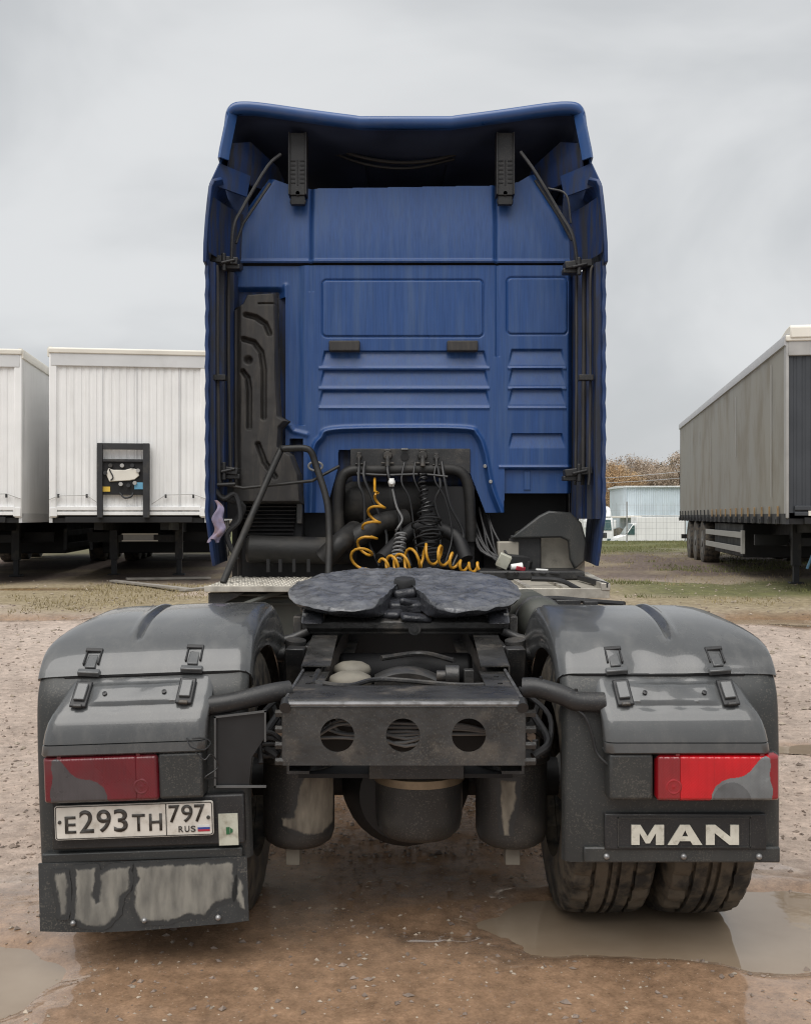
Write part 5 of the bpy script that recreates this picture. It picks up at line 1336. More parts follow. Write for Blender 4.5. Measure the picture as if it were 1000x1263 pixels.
b.prism([(cx_-0.010, cz_-0.012), (cx_+0.002, cz_-0.012), (cx_+0.002, cz_+0.012), (cx_-0.010, cz_+0.012)], 'y', 3.3895, 3.3912); b.prism([(cx_+0.004, cz_-0.010), (cx_+0.012, cz_-0.004), (cx_+0.012, cz_+0.004), (cx_+0.004, cz_+0.010)], 'y', 3.3895, 3.3912); b.build('sticker_mark', 'sticker_green', stk)
b = MB(); G = []
for t in np.linspace(0, 1, 24):
    x = -1.245 + 0.70*t
    G.append([(x, 3.40 - 0.012*math.sin(t*3.1) + 0.006*w, 0.150 + 0.225*w - 0.006*math.sin(t*5)*(1-w) + 0.012*max(0, t-0.9)*10*(1-w)*0.5) for w in np.linspace(0, 1, 10)])
b.grid(G); fl = b.build('mud_flap', 'flap_rubber', truck, solid=0.010, label='black rubber mud flap caked with pale dried mud')
zf = lambda L_: [(40 + x*0.28, 880 + y*0.28) for x, y in L_]
FL = [zf([(100,700),(150,695),(155,760),(158,850),(150,885),(130,890),(118,800),(100,740)]), zf([(195,685),(280,675),(285,720),(270,790),(285,830),(303,820),(300,700),(350,675),(435,670),(430,770),(395,800),(385,870),(350,910),(320,930),(250,930),(190,900),(195,780)]), zf([(460,668),(885,655),(885,760),(880,815),(810,825),(760,880),(700,880),(600,905),(480,910),(455,850),(455,780),(470,720)]), zf([(905,720),(930,760),(935,870),(918,860),(900,810)])]
XS_ = XF[0]; XF[0] = None
for pl_ in FL: mud_sheet(pl_, fl, 3.40, lambda U, V: -0.012*np.sin(np.clip((X(U, 3.40)+1.245)/0.70, 0, 1)*3.1) - 0.0072 + 0.006*np.clip((Z(V, 3.4)-0.15)/0.225, 0, 1), 'dry_mud', 700)
XF[0] = XS_
for u in (83, 171, 262):
    b = MB(); b.lathe([(0.010, 0), (0.009, 0.004), (0.005, 0.009), (0.001, 0.010)], (X(u, 3.385), 3.382, 0.180 + (u-171)*0.00001), (0, -1, 0), 12); b.build('flap_bolt', 'bolt_steel', fl)
b = MB(); b.box(-1.235, -0.56, 3.405, 3.43, 0.372, 0.405); b.build('fender_rail', 'fender_dark', truck, bevel=0.005)
XF[0] = None
b = MB()
b.tube(smooth_path([(-0.72, 3.333, 0.80), (-0.70, 3.315, 0.775), (-0.66, 3.32, 0.765), (-0.64, 3.33, 0.785), (-0.66, 3.33, 0.80), (-0.70, 3.325, 0.80)], 6), 0.0022, 6)
b.tube(smooth_path([(-0.69, 3.33, 0.755), (-0.66, 3.33, 0.73), (-0.64, 3.34, 0.745), (-0.62, 3.36, 0.70), (-0.66, 3.34, 0.67), (-0.63, 3.37, 0.66)], 6), 0.0025, 6); b.build('loose_wire', 'strap_black', truck)

# --- fifth wheel
TL = R(8); FC = Vector((-0.004, 4.75, 1.205))
def fw(x, t, h=0.0):
    return (FC.x + x, FC.y + t*math.cos(TL) - h*math.sin(TL), FC.z + t*math.sin(TL) + h*math.cos(TL))
half = [(0.0, 0.485), (0.12, 0.478), (0.24, 0.45), (0.36, 0.39), (0.45, 0.30), (0.51, 0.18), (0.535, 0.04), (0.53, -0.10), (0.495, -0.24), (0.43, -0.36), (0.35, -0.435), (0.26, -0.475), (0.185, -0.475), (0.135, -0.42), (0.105, -0.31), (0.078, -0.18), (0.06, -0.07), (0.045, 0.0), (0.02, 0.02), (0.0, 0.022)]
half = [(a, c if c > -0.05 else c*0.87) for a, c in half]
hp = [(p.x, p.y) for p in smooth_path([(a, c, 0) for a, c in half], 9)]
outl = hp + [(-a, c) for a, c in hp[-2:0:-1]]
NB = len(outl); NR = 40; cc = (0.0, 0.16)
Gt = []
for i, (a, c) in enumerate(outl):
    row = []
    ja = 1 + 0.010*mnoise.noise(Vector((a*9, c*9, 3)))
    for k in range(NR + 1):
        f_ = k / NR
        x = cc[0] + (a*ja-cc[0])*f_; y = cc[1] + (c*ja-cc[1])*f_
        h = 0.010*mnoise.noise(Vector((x*7, y*7, 1))) + 0.008*mnoise.noise(Vector((x*20, y*16, 5))) + 0.005*mnoise.noise(Vector((x*48, y*40, 9))) - 0.016*max(0, f_-0.88)/0.12
        row.append(fw(x, y, h))
    e = mnoise.noise(Vector((a*16, c*16, 8)))
    row.append(fw(a*ja*1.012, c*ja*1.005, -0.026 + 0.010*e)); row.append(fw(a*ja*0.992, c*ja*0.99, -0.038 + 0.008*e)); row.append(fw(a*0.975, c*0.975, -0.046 + 0.008*e)); row.append(fw(a*0.90, c*0.90, -0.06 + 0.006*e)); row.append(fw(a*0.78, c*0.78, -0.075))
    Gt.append(row)
b = MB(); b.grid([r_[:NR+2] for r_ in Gt], close_u=True); w5 = b.build('fifth_wheel', 'grease', truck, ang=70, label='greasy grey fifth wheel coupling plate with a rear slot')
b = MB(); b.grid([r_[NR+1:] for r_ in Gt], close_u=True); b.build('plate_skirt', 'grease_dark', w5, ang=60)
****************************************
Given request »
Reproduce the whole listing word for word, setting aside any pictures.

Solution for this task »
Write part 5 of the bpy script that recreates this picture. It picks up at line 1336. More parts follow. Write for Blender 4.5. Measure the picture as if it were 1000x1263 pixels.
b.prism([(cx_-0.010, cz_-0.012), (cx_+0.002, cz_-0.012), (cx_+0.002, cz_+0.012), (cx_-0.010, cz_+0.012)], 'y', 3.3895, 3.3912); b.prism([(cx_+0.004, cz_-0.010), (cx_+0.012, cz_-0.004), (cx_+0.012, cz_+0.004), (cx_+0.004, cz_+0.010)], 'y', 3.3895, 3.3912); b.build('sticker_mark', 'sticker_green', stk)
b = MB(); G = []
for t in np.linspace(0, 1, 24):
    x = -1.245 + 0.70*t
    G.append([(x, 3.40 - 0.012*math.sin(t*3.1) + 0.006*w, 0.150 + 0.225*w - 0.006*math.sin(t*5)*(1-w) + 0.012*max(0, t-0.9)*10*(1-w)*0.5) for w in np.linspace(0, 1, 10)])
b.grid(G); fl = b.build('mud_flap', 'flap_rubber', truck, solid=0.010, label='black rubber mud flap caked with pale dried mud')
zf = lambda L_: [(40 + x*0.28, 880 + y*0.28) for x, y in L_]
FL = [zf([(100,700),(150,695),(155,760),(158,850),(150,885),(130,890),(118,800),(100,740)]), zf([(195,685),(280,675),(285,720),(270,790),(285,830),(303,820),(300,700),(350,675),(435,670),(430,770),(395,800),(385,870),(350,910),(320,930),(250,930),(190,900),(195,780)]), zf([(460,668),(885,655),(885,760),(880,815),(810,825),(760,880),(700,880),(600,905),(480,910),(455,850),(455,780),(470,720)]), zf([(905,720),(930,760),(935,870),(918,860),(900,810)])]
XS_ = XF[0]; XF[0] = None
for pl_ in FL: mud_sheet(pl_, fl, 3.40, lambda U, V: -0.012*np.sin(np.clip((X(U, 3.40)+1.245)/0.70, 0, 1)*3.1) - 0.0072 + 0.006*np.clip((Z(V, 3.4)-0.15)/0.225, 0, 1), 'dry_mud', 700)
XF[0] = XS_
for u in (83, 171, 262):
    b = MB(); b.lathe([(0.010, 0), (0.009, 0.004), (0.005, 0.009), (0.001, 0.010)], (X(u, 3.385), 3.382, 0.180 + (u-171)*0.00001), (0, -1, 0), 12); b.build('flap_bolt', 'bolt_steel', fl)
b = MB(); b.box(-1.235, -0.56, 3.405, 3.43, 0.372, 0.405); b.build('fender_rail', 'fender_dark', truck, bevel=0.005)
XF[0] = None
b = MB()
b.tube(smooth_path([(-0.72, 3.333, 0.80), (-0.70, 3.315, 0.775), (-0.66, 3.32, 0.765), (-0.64, 3.33, 0.785), (-0.66, 3.33, 0.80), (-0.70, 3.325, 0.80)], 6), 0.0022, 6)
b.tube(smooth_path([(-0.69, 3.33, 0.755), (-0.66, 3.33, 0.73), (-0.64, 3.34, 0.745), (-0.62, 3.36, 0.70), (-0.66, 3.34, 0.67), (-0.63, 3.37, 0.66)], 6), 0.0025, 6); b.build('loose_wire', 'strap_black', truck)

# --- fifth wheel
TL = R(8); FC = Vector((-0.004, 4.75, 1.205))
def fw(x, t, h=0.0):
    return (FC.x + x, FC.y + t*math.cos(TL) - h*math.sin(TL), FC.z + t*math.sin(TL) + h*math.cos(TL))
half = [(0.0, 0.485), (0.12, 0.478), (0.24, 0.45), (0.36, 0.39), (0.45, 0.30), (0.51, 0.18), (0.535, 0.04), (0.53, -0.10), (0.495, -0.24), (0.43, -0.36), (0.35, -0.435), (0.26, -0.475), (0.185, -0.475), (0.135, -0.42), (0.105, -0.31), (0.078, -0.18), (0.06, -0.07), (0.045, 0.0), (0.02, 0.02), (0.0, 0.022)]
half = [(a, c if c > -0.05 else c*0.87) for a, c in half]
hp = [(p.x, p.y) for p in smooth_path([(a, c, 0) for a, c in half], 9)]
outl = hp + [(-a, c) for a, c in hp[-2:0:-1]]
NB = len(outl); NR = 40; cc = (0.0, 0.16)
Gt = []
for i, (a, c) in enumerate(outl):
    row = []
    ja = 1 + 0.010*mnoise.noise(Vector((a*9, c*9, 3)))
    for k in range(NR + 1):
        f_ = k / NR
        x = cc[0] + (a*ja-cc[0])*f_; y = cc[1] + (c*ja-cc[1])*f_
        h = 0.010*mnoise.noise(Vector((x*7, y*7, 1))) + 0.008*mnoise.noise(Vector((x*20, y*16, 5))) + 0.005*mnoise.noise(Vector((x*48, y*40, 9))) - 0.016*max(0, f_-0.88)/0.12
        row.append(fw(x, y, h))
    e = mnoise.noise(Vector((a*16, c*16, 8)))
    row.append(fw(a*ja*1.012, c*ja*1.005, -0.026 + 0.010*e)); row.append(fw(a*ja*0.992, c*ja*0.99, -0.038 + 0.008*e)); row.append(fw(a*0.975, c*0.975, -0.046 + 0.008*e)); row.append(fw(a*0.90, c*0.90, -0.06 + 0.006*e)); row.append(fw(a*0.78, c*0.78, -0.075))
    Gt.append(row)
b = MB(); b.grid([r_[:NR+2] for r_ in Gt], close_u=True); w5 = b.build('fifth_wheel', 'grease', truck, ang=70, label='greasy grey fifth wheel coupling plate with a rear slot')
b = MB(); b.grid([r_[NR+1:] for r_ in Gt], close_u=True); b.build('plate_skirt', 'grease_dark', w5, ang=60)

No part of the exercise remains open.